[Not so] obvious cases for accesible childcare


Last week something happened to me that forced me to remember the precarious reality of single parenthood. Since he returned to Nottingham Dee’s father has had regular weekly contact with her on the exact same days/nights. They love spending time together and have an incredibly strong relationship. They are like sidekicks with similar quirks and interests. Not to mention she is his double in looks! Dee utterly cherishes the time she spends with her padre and I have been able to create a life for myself based on when Dee is with me and when she is with papa.
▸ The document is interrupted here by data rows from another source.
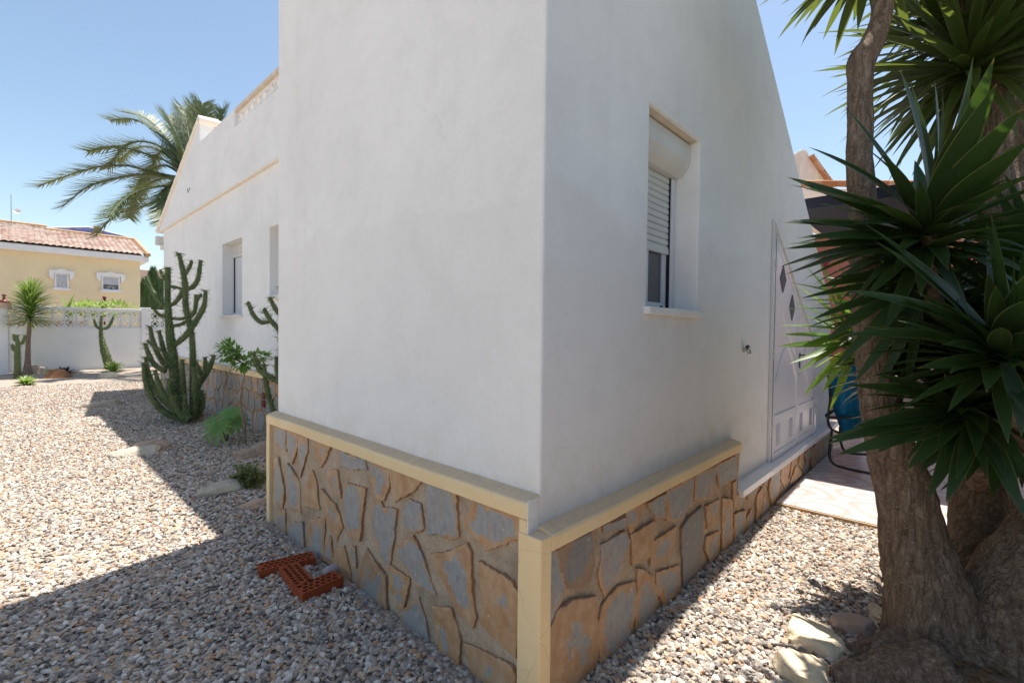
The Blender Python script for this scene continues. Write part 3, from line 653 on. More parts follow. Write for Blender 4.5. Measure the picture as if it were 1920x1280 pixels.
# --- storage door with slanted head
door = thing('storage_door', None, None); door.parent = house; door['label'] = 'white double storage door with slanted top and two grey diamond panes'
def dz(x): return 2.385-0.625*(x-4.38)
k = MB(); y0, y1 = YB-.022, YB-.002
k.prism([(4.365, .345), (4.405, .345), (4.405, dz(4.405)-.05), (4.365, dz(4.365))], 'y', y0, y1); k.build('door_frame', 'white_metal', door); k = MB()
k.prism([(6.12, .345), (6.155, .345), (6.155, dz(6.155)), (6.12, dz(6.12)-.045)], 'y', y0, y1)
k.build('door_frame', 'white_metal', door)
k = MB(); k.prism([(4.4055, dz(4.4055)-.05), (6.1195, dz(6.1195)-.05), (6.1195, dz(6.1195)+.001), (4.4055, dz(4.4055)+.001)], 'y', y0+.001, y1+.001)
k.build('slanted_head', 'reveal', door)
for (xa, xb) in ((4.425, 5.262), (5.272, 6.105)):
    lf = thing('door_leaf', None, None); lf.parent = door
    yb_, yf = YB-.004, YB-.016
    k = MB(); k.prism([(xa, .362), (xb, .362), (xb, dz(xb)-.075), (xa, dz(xa)-.075)], 'y', yf, yb_); k.build('leaf_sheet', 'white_metal', lf, bevel=.002)
    k = MB(); w_ = .045
    def fr(pts): k.prism(pts, 'y', yf-.009, yf+.001)
    fr([(xa, .362), (xa+w_, .362), (xa+w_, dz(xa+w_)-.075), (xa, dz(xa)-.075)]); fr([(xb-w_, .362), (xb, .362), (xb, dz(xb)-.075), (xb-w_, dz(xb-w_)-.075)])
    fr([(xa+w_, .362), (xb-w_, .362), (xb-w_, .42), (xa+w_, .42)]); fr([(xa+w_, .70), (xb-w_, .70), (xb-w_, .745), (xa+w_, .745)])
    fr([(xa+w_, dz(xa+w_)-.12), (xb-w_, dz(xb-w_)-.12), (xb-w_, dz(xb-w_)-.075), (xa+w_, dz(xa+w_)-.075)])
    # embossed diagonal and arched ribs
    cx = (xa+xb)/2; top = dz(cx)-.35
    a0 = [(xa+w_+.01+(xb-xa-2*w_-.02)*t_/14, 1.02+.30*math.sin(math.pi*t_/14)) for t_ in range(15)]
    for p, q in zip(a0, a0[1:]): fr([p, q, (q[0], q[1]+.014), (p[0], p[1]+.014)])
    fr([(xa+.08, top), (xb-.06, top-.52), (xb-.06, top-.50), (xa+.08, top+.02)])
    k.build('leaf_rib', 'white_metal', lf, bevel=.002)
    for vx in (xa+.14, xb-.26):
        k = MB()
        for j in range(9): k.box((vx, yf-.0045, .47+j*.021), (vx+.12, yf-.0005, .482+j*.021))
        k.build('vent_louvre', simple('grey_louvre', (0.62, 0.62, 0.65)), lf)
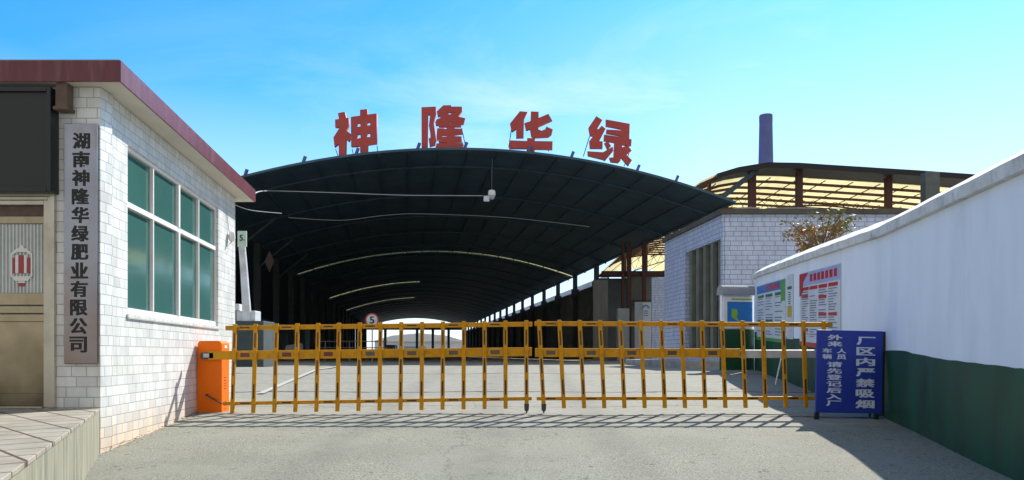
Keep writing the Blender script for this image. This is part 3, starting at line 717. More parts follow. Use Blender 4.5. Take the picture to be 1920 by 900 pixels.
mb.build('wall_face', M['white_wall'], bw); md.build('painted_base', M['green_dado'], bw); mc.build('coping', M['coping'], bw)

# notice wall that closes the end, with a board
nw = thing('notice_wall', (5.95, 19.9, .44), 'low white end wall with rounded grey coping behind the barrier gate', 'wall')
na, nb = Vector((5.50, 19.55, 0)), Vector((6.40, 19.75, 0)); nd = (nb - na).normalized(); nn = Vector((nd.y, -nd.x, 0))
NP = lambda s, z, o=0: Vector((na.x + nd.x * s + nn.x * o, na.y + nd.y * s + nn.y * o, z))
nl = (nb - na).length
def nbox(mb, sa, sb, za, zb, oa, ob, mi=0): mb.hexa([NP(sa, za, ob), NP(sb, za, ob), NP(sb, za, oa), NP(sa, za, oa), NP(sa, zb, ob), NP(sb, zb, ob), NP(sb, zb, oa), NP(sa, zb, oa)], mi)
mb = MB(); nbox(mb, 0, nl, .1, 2.43, -.12, 0); mb.build('wall_face', M['white_wall'], nw)
mb = MB(); nbox(mb, -.006, nl, .1, 1.48, -.126, .006); mb.build('painted_base', M['green_dado'], nw)
mb = MB(); cp = []
for i in range(9): an = math.pi * i / 8; cp.append((-.06 + .18 * math.cos(an), 2.45 + .19 * math.sin(an)))
mb.prism([NP(-.03, z, o) for o, z in [(.12, 2.38)] + cp + [(-.24, 2.38)]], nd * (nl + .03)); mb.build('coping', mat('grey_coping', (.30, .32, .36), .9, 0, .2, 4, .2, 30, (.16, .17, .19), .6, 4), nw)
nbd = thing('notice_board', NP(.55, 1.5), 'blue map board with a yellow green patch in a white frame on the end wall', 'notice board')
mb = MB(); nbox(mb, .03, .86, 1.50, 2.34, .008, .035); mb.build('frame', M['sticker_white'], nbd, bevel=.006)
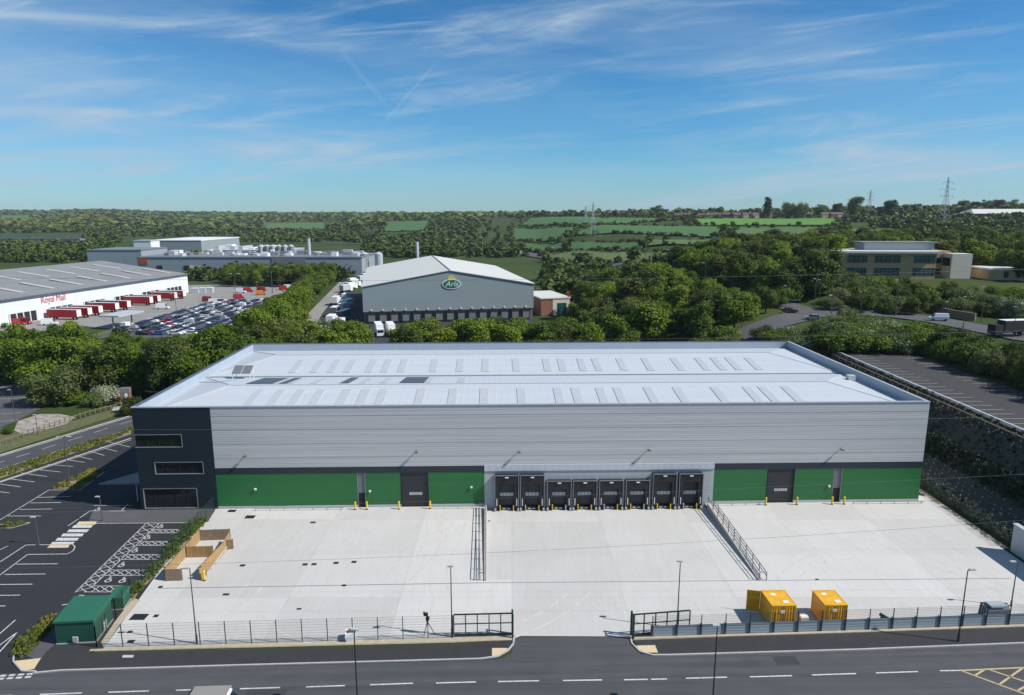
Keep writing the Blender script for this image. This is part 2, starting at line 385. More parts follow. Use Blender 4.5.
gm = bpy.data.materials.new('ground_grass_and_soil'); gm.use_nodes = True; nt = gm.node_tree; L = nt.links.new
b = nt.nodes['Principled BSDF']; b.inputs['Roughness'].default_value = .95; b.inputs['Specular IOR Level'].default_value = .1
g = nd(nt, 'ShaderNodeNewGeometry')
n1 = nd(nt, 'ShaderNodeTexNoise', Scale=.02, Detail=8, Roughness=.65); n2 = nd(nt, 'ShaderNodeTexNoise', Scale=.6, Detail=6)
L(g.outputs['Position'], n1.inputs['Vector']); L(g.outputs['Position'], n2.inputs['Vector'])
r = nd(nt, 'ShaderNodeValToRGB'); e = r.color_ramp.elements; e[0].position = .3; e[0].color = (.030, .055, .016, 1); e[1].position = .72; e[1].color = (.085, .10, .035, 1); x = e.new(.5); x.color = (.05, .078, .02, 1)
L(n1.outputs['Fac'], r.inputs[0])
mx = nd(nt, 'ShaderNodeMix', data_type='RGBA', blend_type='MULTIPLY'); mx.inputs[0].default_value = .6; L(r.outputs[0], mx.inputs[6]); L(n2.outputs['Color'], mx.inputs[7])
m3 = nd(nt, 'ShaderNodeMix', data_type='RGBA'); m3.inputs[0].default_value = .45; L(mx.outputs[2], m3.inputs[6]); L(r.outputs[0], m3.inputs[7]); L(m3.outputs[2], b.inputs['Base Color'])
M['ground'] = gm
gb = MB(); gb.v = vs; gb.f = fs
ground = gb.build('ground', 'ground', fix=False); ground['kind'] = 'structure'

# draped sheets on the terrain from four pixel corners
def drape(name, q, m, n=24, lift=.35, z=None):
    P = [G(*p)[:2] for p in q]; mb = MB(); k = n+1
    for j in range(k):
        for i in range(k):
            s, t = i/n, j/n
            x = (1-s)*(1-t)*P[0][0]+s*(1-t)*P[1][0]+s*t*P[2][0]+(1-s)*t*P[3][0]
            y = (1-s)*(1-t)*P[0][1]+s*(1-t)*P[1][1]+s*t*P[2][1]+(1-s)*t*P[3][1]
            mb.v.append((x, y, terrain(x, y)+lift))
    for j in range(n):
        for i in range(n):
            mb.f.append((j*k+i, j*k+i+1, (j+1)*k+i+1, (j+1)*k+i)); mb.m.append(0)
    o = mb.build(name, m, fix=True); o['kind'] = 'structure'
    return o
FIELDS = [([(700, 226.5), (842, 225.5), (836, 218.5), (690, 219.5)], 'field1'),
          ([(560, 238), (716, 238), (735, 228), (590, 226)], 'field2'),
          ([(520, 226), (600, 226), (690, 219), (530, 218.5)], 'field2'),
          ([(512, 240), (560, 240), (590, 228), (512, 228)], 'field2'),
          ([(262, 229.5), (330, 229), (325, 222.5), (262, 223)], 'field3'),
          ([(383, 232), (425, 231), (432, 221), (384, 222)], 'field2'),
          ([(545, 262), (680, 265), (690, 254), (548, 252)], 'field4'),
          ([(722, 240), (800, 238), (842, 228), (738, 229)], 'field3'),
          ([(840, 240), (905, 240), (905, 231), (850, 230)], 'field3'),
          ([(0, 219), (34, 219), (34, 215.5), (0, 215.5)], 'field3'),
          ([(520, 250), (640, 251), (650, 243), (525, 243)], 'field2'),
          ([(640, 248), (720, 247), (722, 241), (650, 241)], 'field3'),
          ([(930, 220), (960, 219), (960, 216), (930, 216)], 'field3')]
for i, (q, m) in enumerate(FIELDS): drape('field', q, m, 40, 1.2)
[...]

So, imagine my anguish when I sent a text to padre asking if he would mind me dropping  Dee off to his an hour earlier than usual and he replied informing me that had “made plans” for the entire day.

Erm, plans…

I would’t usually care about his schedule-we have been separated for six years – but it has been established between us that I have recently taken a job which requires me to work a set amount of hours on that specific day. Who’s supposed to look after Dee? I was in big trouble. But I’m certainly not the only single parent to ever be in this situation.

One of the biggest challenges for single parents who are the main carers of their children is childcare. The availability of good childcare very much depends on the area you live in. Often childcare providers require year-round commitment however, currently, the provision of 15-30 hours free childcare for 2, 3 and 4 year olds is only available during term time. As far as I am aware, the only jobs that run during term-time are ones in the education sector. This means that during the holidays many parents are left stumped having to pay extortionate rates for holiday clubs, if there are any that are easily accessible in their area. The same single parents then need to be granted flexible working that allows for them to drop off and pick up their children -something that is unfeasible/complicated in many low-paid jobs. And all of this doesn’t even take weekends into account.

In fact, The YWT carried out a report that highlighted access to childcare as one of two main barriers economically inactive single mothers face. Not only does a lack of childcare make balancing work difficult for lone working parents, it’s a prohibitive force for many others too.

Has the thought of arranging/ affording childcare ever put you off seeking work?